The stark report, released by the UN’s Intergovernmental Panel on Climate Change (IPCC), said heatwaves, droughts and extreme rainfall would become “more frequent in coming decades” as global warming continues to rise.

UN Secretary-General Antonio Guterres described the report as “an atlas of human suffering and a damning indictment of failed climate leadership”. He warned that global average temperatures have already risen by 1.1 degrees Celsius, “leaving perilously little room” for meeting the targets of the 2015 Paris climate agreement.

This is the second in a series of three reports from the panel and its launch comes just over 100 days since the UN climate action summit in Glasgow (COP26) decided to step up action to limit global warming to 1.5°C and mitigate the worst effects of climate change.

Acute food insecurity

According to the IPCC’s 3,600-page report, if the rising temperature is not checked, “some of the planet’s most crowded regions will become uninhabitable.” The extreme weather events have already “exposed millions of people to acute food insecurity and reduced water security,” it said.

The report underscores the urgency in which the world must address the pressing issue of climate change.

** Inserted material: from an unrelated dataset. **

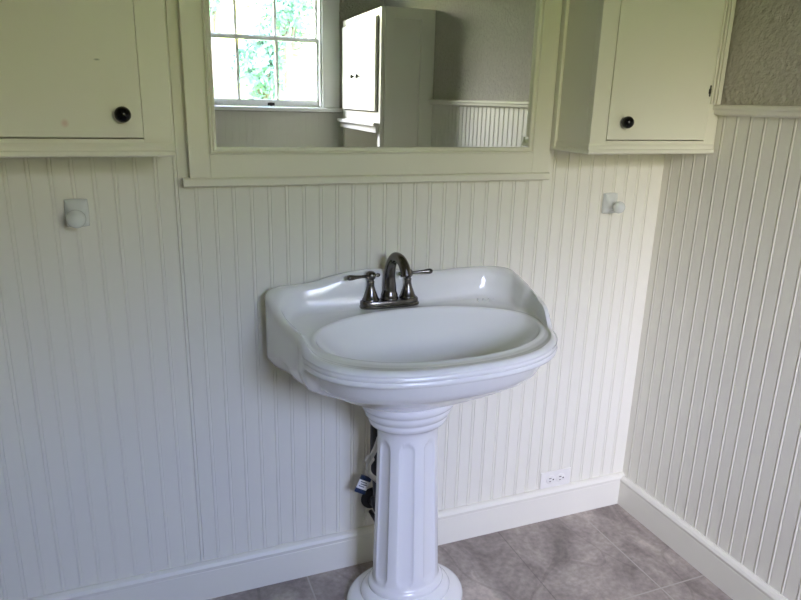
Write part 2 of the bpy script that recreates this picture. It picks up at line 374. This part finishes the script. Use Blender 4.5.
# ------------------------------------------------------------------ pedestal sink
XC = .080
N_ = 320
TH = [2*math.pi*(i+.5)/N_ for i in range(N_)]
CY = -.276
def outline(d, rc=.038):
    """closed polyline of the basin outline inset by d, resampled on rays from (0, CY)"""
    pts = []
    a, b_ = .3015-d, .228-d; yc = -.282
    for k in range(0, 61):
        ph = math.pi + math.pi*k/60; c, s = math.cos(ph), math.sin(ph); nn = 2/2.5
        pts.append((a*math.copysign(abs(c)**nn, c), yc + b_*math.copysign(abs(s)**nn, s)))
    w_, yb = .336-d, -.012-d; rc = min(.10, rc+d)
    for k in range(0, 13):
        ph = math.pi/2*k/12; pts.append((w_-rc+rc*math.cos(ph), yb-rc+rc*math.sin(ph)))
    for k in range(0, 13):
        ph = math.pi/2+math.pi/2*k/12; pts.append((-w_+rc+rc*math.cos(ph), yb-rc+rc*math.sin(ph)))
    res = []
    n = len(pts)
    for th in TH:
        c, s = math.cos(th), math.sin(th); best = None
        for i in range(n):
            x1, y1 = pts[i][0], pts[i][1]-CY; x2, y2 = pts[(i+1) % n][0], pts[(i+1) % n][1]-CY
            c1 = c*y1 - s*x1; c2 = c*y2 - s*x2
            if (c1 <= 0 < c2) or (c2 <= 0 < c1):
                t_ = c1/(c1-c2); x = x1+(x2-x1)*t_; y = y1+(y2-y1)*t_
                if x*c+y*s > 0: best = (x, y+CY)
        res.append(best)
    return res
O0 = outline(0)
FF = [1-smoothstep(-.356, -.322, y) for x, y in O0]
def topz(x, y):
    back = interp([(-.336, .863), (-.27, .8635), (-.218, .868), (-.166, .882), (-.114, .889), (-.06, .892), (0, .887), (.05, .878), (.08, .8755), (.14, .875), (.20, .877), (.26, .878), (.32, .876), (.336, .873)], x)
    if x < 0: side = interp([(-.350, .803), (-.325, .814), (-.27, .819), (-.178, .816), (-.131, .820), (-.094, .833), (-.063, .850), (-.035, .863), (-.012, .865)], y)
    else: side = interp([(-.352, .805), (-.328, .828), (-.30, .845), (-.25, .849), (-.20, .852), (-.15, .861), (-.10, .871), (-.05, .8745), (-.012, .875)], y)
    return side if abs(x) > .29 or y < -.06 else back
TZ = []
for (x, y), f_ in zip(O0, FF):
    TZ.append(topz(x, y)*(1-f_) + .804*f_)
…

Developed countries, in particular, have a greater responsibility to shoulder their responsibility in mitigating the steadily increasing risk to the planet and its inhabitants.

A major cause of the global warming is the use of coal by many emerging economies due to the lack of other resources. Subsequent climate summits agreed that developed countries would set up a $100 billion fund to help the emerging economies’ transition to clean power through both funding the upgrade of energy sources and transferor of required technology. Developed countries have so far failed to deliver on both.

The report shows that nearly half of humanity is living in “the danger zone”. Increased heatwaves, droughts and floods are driving “mass mortalities” in species such as trees and corals. And many ecosystems are severely impacted to the point of no return as inaction continues to dominate the climate change conversation.

The report is more than a wake-up call. We are well past that stage. It is time for urgent action in the form of adequate funding to help a global transition to green energy and protect ecosystems; technology transfer to help developing nations make the transition, and political commitment and partnership to implement what has been agreed upon in the subsequent climate summits.